Avec générosité, il donne tout ce que lui rappelle le collage, enchaînant les détails passionnants. Le plus beau, c’est que cette volonté de s’exprimer, de tout dire, on la retrouve dans les collages du Montpelliérain. Bien plus que des simples mosaïques, les œuvres de Mr Garcin sont pour lui l’occasion de faire découvrir l’histoire des thématiques qu’il aborde. Le premier Super-Man côtoie le dernier en date… et des centaines d’autres. Ce n’est sûrement pas un hasard si ces œuvres, adulées par les passionnés de comic, ressemblent autant à leur créateur.

 

Marc Atallah: «L’artiste parfait pour l’exposition»

 

Directeur de la Maison d’Ailleurs, Marc Atallah connaissait évidemment le travail de Mr Garcin. Mieux, son œuvre collait parfaitement à l’exposition qui a été vernie samedi dernier, Transformations!, et qui vaut la peine d’être visitée. «Dans ses collages, il mélange plusieurs designs différents de super-héros. Son travail illustre bien la capacité de ces personnages à être réinvestis par des artistes différents. C’est à la fois un hommage et la démonstration du statut particulier de ces super-héros. Ces collages sont une sorte de mythologie en acte. Et puis il y a aussi ces mises en abîme, où plusieurs Spider-Man, par exemple, forment un autre Spider-Man. Ce côté méta colle bien à Transformations!.»

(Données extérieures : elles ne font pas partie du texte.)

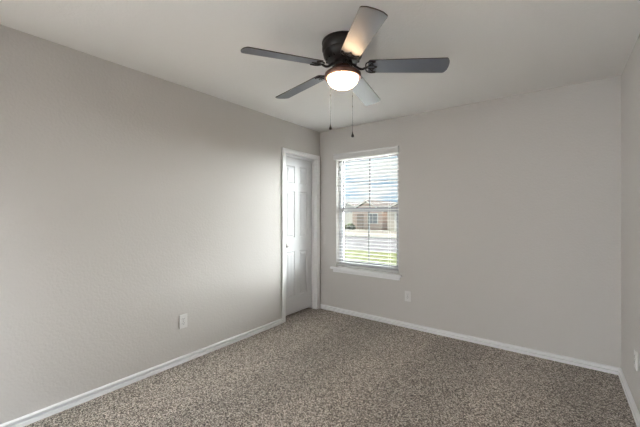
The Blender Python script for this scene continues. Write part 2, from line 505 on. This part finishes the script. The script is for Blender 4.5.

Comment Mr Garcin, un artiste largement reconnu, a-t-il réagi à la proposition de l’Yverdonnois d’apparaître à la Maison d’Ailleurs? «Quand je l’ai rencontré, je lui ai expliqué qu’il était l’artiste idéal pour l’exposition, que son travail mettait en valeur le phénomène des multivers qui existe dans le comic. Il a tout de suite accepté, il était très enthousiaste.»

Mais la première venue en Suisse de l’artiste a aussi connu ses défis: «Il a fallu contacter les collectionneurs qui possèdent les originaux pour pouvoir les exposer. Au final, la collaboration avec Mr Garcin a été très facile. C’est quelqu’un de très drôle, avec qui on adore parler. Mais il est en même temps très pro. Il a un parcours exceptionnel, rien ne le prédestinait à ça, et il a gardé ce côté très humble, avec le cœur sur la main.»